The Fish and Wildlife Service met its recovery goal for the gray wolves last year. That goal -- 30 breeding pairs in the three states for three consecutive years -- is far exceeded by the current 43 breeding pairs. The states are basing their management plan on a target of 15 pairs within each state.

The federal wildlife agency has given tentative approval to Idaho's plan, which provides for, among other things, managing wolves like black bears and mountain lions by allowing regulated hunting at certain times.

Officials in Montana recently released their proposed plan, which also would allow some regulated hunting and permit ranchers to shoot wolves that threaten their livestock.

Ed Bangs, the Fish and Wildlife Service's wolf-recovery coordinator in Helena, Mont., calls Montana's proposal "state of the art, a class act."

It's Wyoming's approach that has some wildlife officials and environmentalists worried. Some suggest that if changes are not made to that state's plan, wolves won't be delisted anytime soon.

"Wyoming," said Nina Fascione, vice president of species conservation with Defenders of Wildlife, "has definitely thrown a wrench into the plans for delisting."

State wildlife officials are still working on a management plan, but the Wyoming Legislature overwhelmingly backed a proposal that would designate gray wolves as trophy animals in Yellowstone and Grand Teton national parks and adjacent wilderness areas. It is illegal to hunt trophy game without a state-issued license, and federal law prohibits hunting wildlife in national parks. But in the rest of the state, wolves would be considered predators and could be killed with few restrictions.

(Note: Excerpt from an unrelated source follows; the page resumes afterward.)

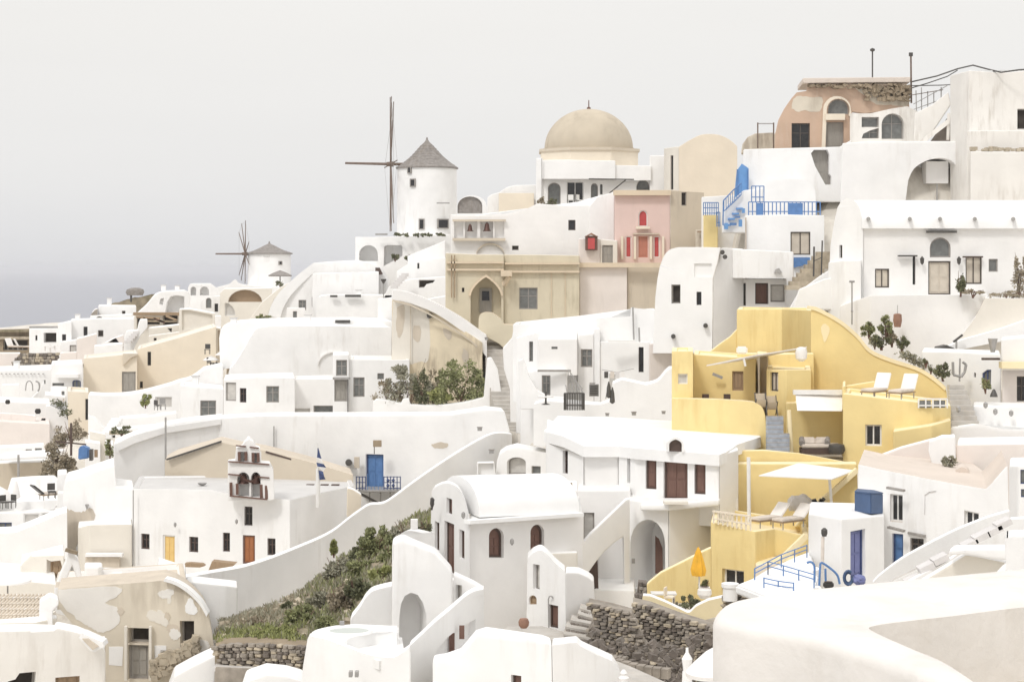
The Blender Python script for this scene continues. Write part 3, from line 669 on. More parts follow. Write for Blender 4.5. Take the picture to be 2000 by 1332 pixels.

If the number of breeding pairs fell below 15 in Wyoming, the predator status would be suspended until their numbers recovered, officials said.

The Legislature left it to state Game and Fish officials to fill in the details.

And, officials said, there are plenty: How will the state control how many wolves are taken? What sort of monitoring will it do? Where will the wolves have no protection, and in how big an area will shooting be regulated?

"Until we know the answers, we can't make a decision on whether it's acceptable or not," Bangs said. "The service is a strong supporter of hunting; we think that's an important part of this. But it can't be the 1880 Wild West again, with people running around with poison and guns. Those days are gone forever."

The bill is complex and at times confusing. The Game and Fish Department has asked the attorney general to interpret its language, more clearly spelling out for state wildlife managers what options they have in crafting the plan, said John Emmerich, assistant chief in the department's wildlife division.

Officials expect to have a plan ready this summer and "feel the framework is sufficient to meet recovery goals," he said.

The dual classification of trophy game and predator is meant to keep wolves within a particular area -- in and around the parks. It is also meant to give ranchers like Geving, who bitterly fought wolf reintroduction eight years ago, another option to protect their property, officials said.